### DATA SHOWN:
##############################

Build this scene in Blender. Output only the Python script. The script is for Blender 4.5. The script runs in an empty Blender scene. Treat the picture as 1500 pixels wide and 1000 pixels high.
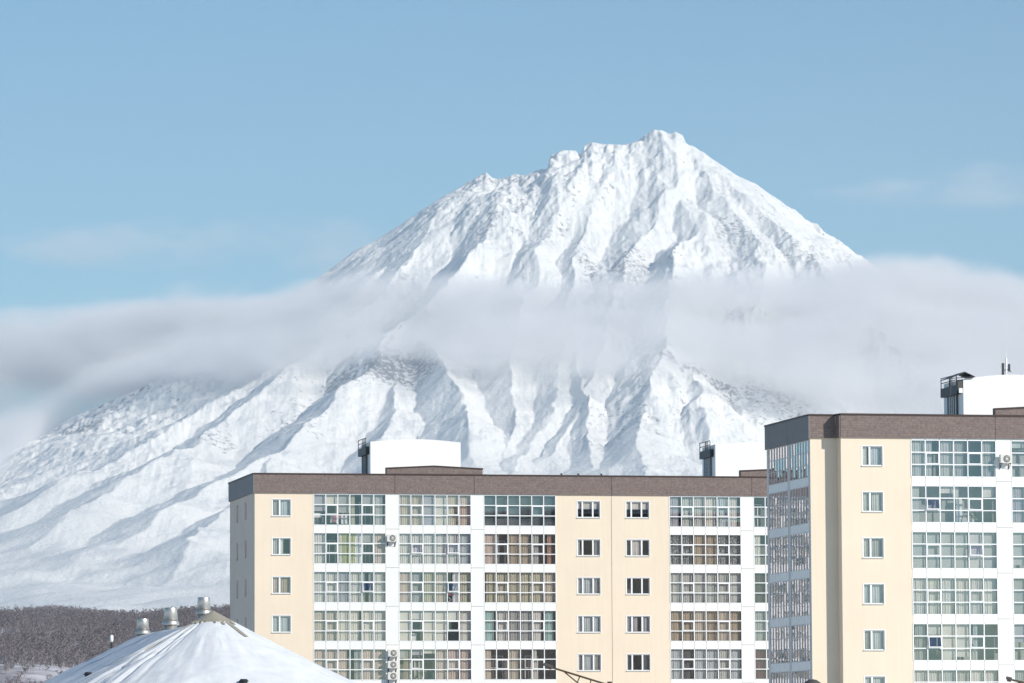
import bpy, math, random
import numpy as np
from mathutils import Vector, Matrix

SC = bpy.context.scene
COL = SC.collection
R = math.radians
CAM_Z = 11.0

# ------------------------------------------------------------------ camera
FPX, HORIZON, ROLL = 6700.0, 1090.0, 0.0047        # focal length in pixels of a 1500 px wide frame
PITCH = math.atan((HORIZON - 500) / FPX)
cam_d = bpy.data.cameras.new('camera')
cam = bpy.data.objects.new('camera', cam_d)
COL.objects.link(cam)
cam_d.sensor_width = 36.0
cam_d.lens = FPX / 1500 * 36.0
cam_d.clip_start = 1.0
cam_d.clip_end = 120000.0
cam.matrix_world = (Matrix.Translation((0, 0, CAM_Z)) @ Matrix.Rotation(math.pi / 2 + PITCH, 4, 'X')
                    @ Matrix.Rotation(-ROLL, 4, 'Z'))
SC.camera = cam

# ------------------------------------------------------------------ sky and sun
SUN_EL = R(27.0)
SUN_AZ = R(127.0)                                   # clockwise from +Y
world = bpy.data.worlds.new('World')
SC.world = world
world.use_nodes = True
wn = world.node_tree
for n in list(wn.nodes):
    wn.nodes.remove(n)
sky = wn.nodes.new('ShaderNodeTexSky')
sky.sky_type = 'NISHITA'
sky.sun_disc = False
sky.sun_elevation = SUN_EL
sky.sun_rotation = SUN_AZ
sky.altitude = 0
sky.air_density = 1.0
sky.dust_density = 0.0
sky.ozone_density = 3.0
bg = wn.nodes.new('ShaderNodeBackground')
bg.inputs['Strength'].default_value = 0.10
wo = wn.nodes.new('ShaderNodeOutputWorld')
tint = wn.nodes.new('ShaderNodeMix')                # clear winter air: a slightly deeper blue
tint.data_type = 'RGBA'
tint.blend_type = 'MULTIPLY'
tint.inputs['Factor'].default_value = 1.0
tint.inputs[7].default_value = (.58, .89, 1.0, 1)
wn.links.new(sky.outputs[0], tint.inputs[6])
wn.links.new(tint.outputs[2], bg.inputs[0])
wn.links.new(bg.outputs[0], wo.inputs[0])

sun_d = bpy.data.lights.new('sun', 'SUN')
sun_d.energy = 4.6
sun_d.angle = R(0.5)
sun_d.color = (1.0, 0.94, 0.84)
sun = bpy.data.objects.new('sun', sun_d)
COL.objects.link(sun)
to_sun = Vector((math.sin(SUN_AZ) * math.cos(SUN_EL), math.cos(SUN_AZ) * math.cos(SUN_EL), math.sin(SUN_EL)))
sun.rotation_euler = to_sun.to_track_quat('Z', 'Y').to_euler()
sun.location = (60, -60, 120)

SC.view_settings.view_transform = 'Standard'
SC.view_settings.look = 'None'
SC.view_settings.exposure = 0.0
SC.view_settings.gamma = 1.0
SC.view_settings.use_curve_mapping = False
SC.cycles.volume_bounces = 4
SC.cycles.max_bounces = 8
SC.cycles.transparent_max_bounces = 16
SC.cycles.volume_step_rate = 0.25
SC.cycles.volume_max_steps = 160


# ------------------------------------------------------------------ helpers
class MB:
    """collects simple solids and links them as one mesh object"""
    def __init__(self):
        self.v, self.f = [], []

    def box(self, x0, x1, y0, y1, z0, z1):
        b = len(self.v)
        self.v += [(x0, y0, z0), (x1, y0, z0), (x1, y1, z0), (x0, y1, z0),
                   (x0, y0, z1), (x1, y0, z1), (x1, y1, z1), (x0, y1, z1)]
        for q in ((0, 3, 2, 1), (4, 5, 6, 7), (0, 1, 5, 4), (1, 2, 6, 5), (2, 3, 7, 6), (3, 0, 4, 7)):
            self.f.append(tuple(b + i for i in q))
        return self

    def quad(self, a, b_, c, d):
        b = len(self.v)
        self.v += [tuple(a), tuple(b_), tuple(c), tuple(d)]
        self.f.append((b, b + 1, b + 2, b + 3))
        return self

    def bar(self, p, q, w, h=None):
        """square bar from p to q"""
        h = h or w
        p, q = Vector(p), Vector(q)
        d = (q - p).normalized()
        up = Vector((0, 0, 1)) if abs(d.z) < .9 else Vector((0, 1, 0))
        s = d.cross(up).normalized() * (w / 2)
        t = s.cross(d).normalized() * (h / 2)
        b = len(self.v)
        for c in (p, q):
            for i, j in ((-1, -1), (1, -1), (1, 1), (-1, 1)):
                self.v.append(tuple(c + s * i + t * j))
        for k in range(4):
            n = (k + 1) % 4
            self.f.append((b + k, b + n, b + 4 + n, b + 4 + k))
        self.f.append((b + 3, b + 2, b + 1, b))
        self.f.append((b + 4, b + 5, b + 6, b + 7))
        return self

    def lathe(self, cx, cy, prof, n=20, axis='z'):
        """revolved profile [(r, z)...], closed with caps"""
        b = len(self.v)
        for r, z in prof:
            for k in range(n):
                a = 2 * math.pi * k / n
                if axis == 'z':
                    self.v.append((cx + r * math.cos(a), cy + r * math.sin(a), z))
                else:                                # axis y: cx, cy are x and z of the axis
                    self.v.append((cx + r * math.cos(a), z, cy + r * math.sin(a)))
        m = len(prof)
        for i in range(m - 1):
            for k in range(n):
                k2 = (k + 1) % n
                self.f.append((b + i * n + k, b + i * n + k2, b + (i + 1) * n + k2, b + (i + 1) * n + k))
        self.f.append(tuple(b + k for k in reversed(range(n))))
        self.f.append(tuple(b + (m - 1) * n + k for k in range(n)))
        return self

    def prism(self, pts, y0, y1):
        """outline [(x, z)...] pulled along y"""
        b = len(self.v)
        n = len(pts)
        self.v += [(x, y0, z) for x, z in pts] + [(x, y1, z) for x, z in pts]
        self.f.append(tuple(b + k for k in range(n)))
        self.f.append(tuple(b + n + k for k in reversed(range(n))))
        for k in range(n):
            k2 = (k + 1) % n
            self.f.append((b + k, b + n + k, b + n + k2, b + k2))
        return self

    def mesh(self, name, mat):
        me = bpy.data.meshes.new(name)
        me.from_pydata(self.v, [], self.f)
        me.validate()
        if mat:
            me.materials.append(mat)
        return me

    def build(self, name, mat, parent=None, loc=None, smooth=False, bevel=0.0):
        o = link(name, self.mesh(name, mat), parent, loc)
        if smooth:
            for p in o.data.polygons:
                p.use_smooth = len(p.vertices) == 4
        if bevel:
            m = o.modifiers.new('edge', 'BEVEL')
            m.width = bevel
            m.segments = 2
            m.limit_method = 'ANGLE'
        return o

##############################

### REQUIRED TASK:
Return only the lines from the start of the data through the line that contains "SC.camera = cam", please, copying them exactly and omitting all pictures.

### ANSWER FOR THIS EXERCISE:
Build this scene in Blender. Output only the Python script. The script is for Blender 4.5. The script runs in an empty Blender scene. Treat the picture as 1500 pixels wide and 1000 pixels high.
import bpy, math, random
import numpy as np
from mathutils import Vector, Matrix

SC = bpy.context.scene
COL = SC.collection
R = math.radians
CAM_Z = 11.0

# ------------------------------------------------------------------ camera
FPX, HORIZON, ROLL = 6700.0, 1090.0, 0.0047        # focal length in pixels of a 1500 px wide frame
PITCH = math.atan((HORIZON - 500) / FPX)
cam_d = bpy.data.cameras.new('camera')
cam = bpy.data.objects.new('camera', cam_d)
COL.objects.link(cam)
cam_d.sensor_width = 36.0
cam_d.lens = FPX / 1500 * 36.0
cam_d.clip_start = 1.0
cam_d.clip_end = 120000.0
cam.matrix_world = (Matrix.Translation((0, 0, CAM_Z)) @ Matrix.Rotation(math.pi / 2 + PITCH, 4, 'X')
                    @ Matrix.Rotation(-ROLL, 4, 'Z'))
SC.camera = cam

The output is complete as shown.